Aku menulis ini ketika waktu semakin mendekati tanggal kelahiranmu, dan aku masih pusing memikirkan kado untukmu. Berkali-kali aku melirik dompet, menghitung rupiah demi rupiah yang kumiliki, sembari memeras otak, berharap tercetus ide membeli suatu barang untukmu. Lama aku menimbang-nimbang, lalu aku mengambil keputusan: kubatalkan acara memilih dan membeli kado. Aku mengubur semua barang yang kutulis di daftar otak. Aku mengurungkan niat memutari distro, atau butik, atau apalah itu namanya.

Ada banyak alasan mengapa aku mengambil keputusan itu. Aku sadar diri kok. Aku paham kamu jelas mampu mendapatkan jauh lebih kece dari apa yang bisa kubeli untukmu. Sepatu, tas, pakaian ber-merk sudah biasa jadi pendamping hari-harimu. Aku tahu betul soal itu. Maka, aku tidak ingin memberimu sesuatu yang hanya sekadar berharga, tapi tidak bermakna. Kurasa percuma aku mengeluarkan ratusan ribu rupiah demi suatu barang, kalau aku memberikannya tanpa misi khusus; hanya sekadar membuatmu senang sesaat. Aku ingin memberikan sesuatu yang tidak terpikirkan oleh orang lain. Aku ingin memberikan sesuatu yang bermakna. Berarti. Berharga dari segi misi dan hati. Berharga dari rupiah takkan ada gunanya jika tanpa harga dari misi, bukan?


Dan, inilah kado dariku. Selembar kertas bergambar bunga lili, lambang Malaikat Agung Gabriel, malaikat agung pelindungmu, malaikat agung yang namanya jadi kepala namamu. Aku juga sadar diri soal ini. Kadoku murah. Kalau dihitung pasti tidak sampai sepuluh ribu rupiah. Mana yang masuk kategori kece dari selembar kertas gambar berwarna putih, goresan karbon dibantu penghapus atau penggaris? Tidak ada apa-apanya dibanding semua barang ber-merk-mu. Tapi lewat kado ini, aku ingin menyampaikan doaku untuk bertambah satunya usiamu.

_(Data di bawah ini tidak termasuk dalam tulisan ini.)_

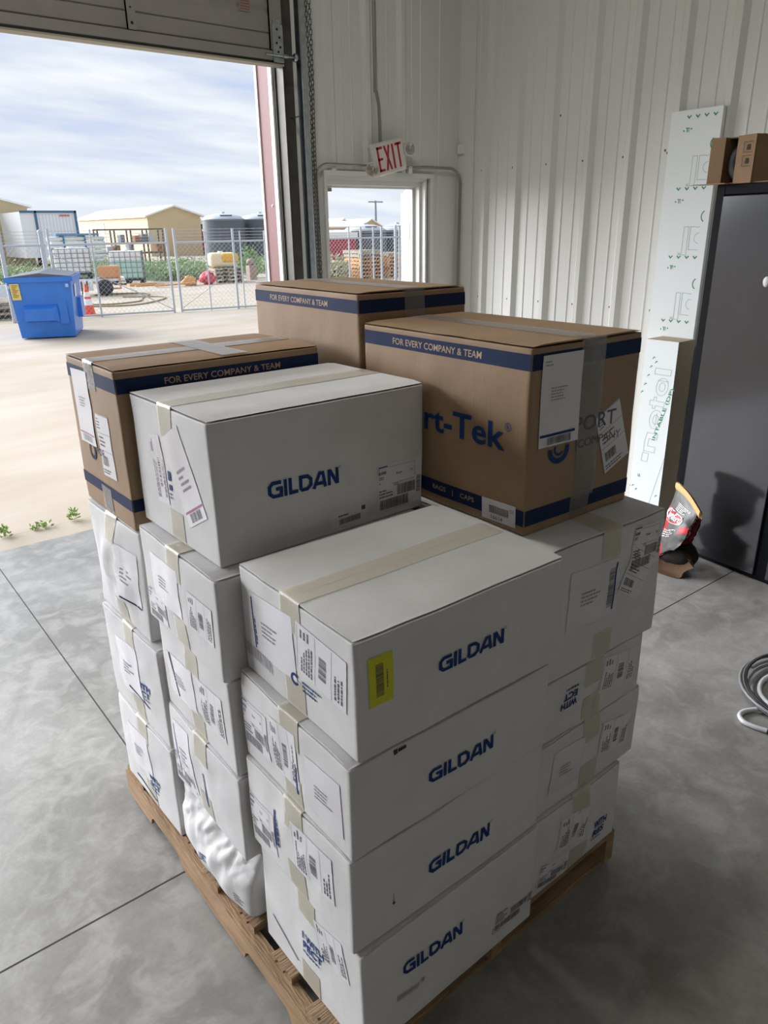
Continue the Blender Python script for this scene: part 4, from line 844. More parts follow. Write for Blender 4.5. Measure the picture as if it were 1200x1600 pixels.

Semoga, dengan datangnya hari ini, dengan bertambahnya usiamu, bertambah pula segala sisi baik darimu, sisi baik yang membuatku mati-matian mempertahankan hati ini demi kamu. Dan semoga, sebagai pengiring semua itu, berkurang segala sisi burukmu, yang kadang membuatku mengelus dada, menarik napas dalam-dalam, dan mohon pada Tuhan supaya kesabaranku diperpanjang lagi.


Aku ingin, setiap kali matamu memindai goresan ini, kamu ingat tentang Malaikat Gabriel. Kamu ingat tentang kesetiaannya kepada Tuhan. Tentang sifat-sikap agungnya. Dan kamu akan belajar dari dia. Kamu akan belajar punya kepribadian seperti malaikat. Tak usah jauh-jauh, tak perlu juga kamu jadi malaikat sungguhan. Jadilah malaikat untuk manusia-manusia yang kamu kenal. Untuk mereka yang menyayangimu dan kamu sayangi. Untuk mereka yang memperjuangkan kamu dengan keras. Untuk mereka, yang setiap hari membawa pribadimu, sosokmu, namamu, kamu, dalam doa dan airmata.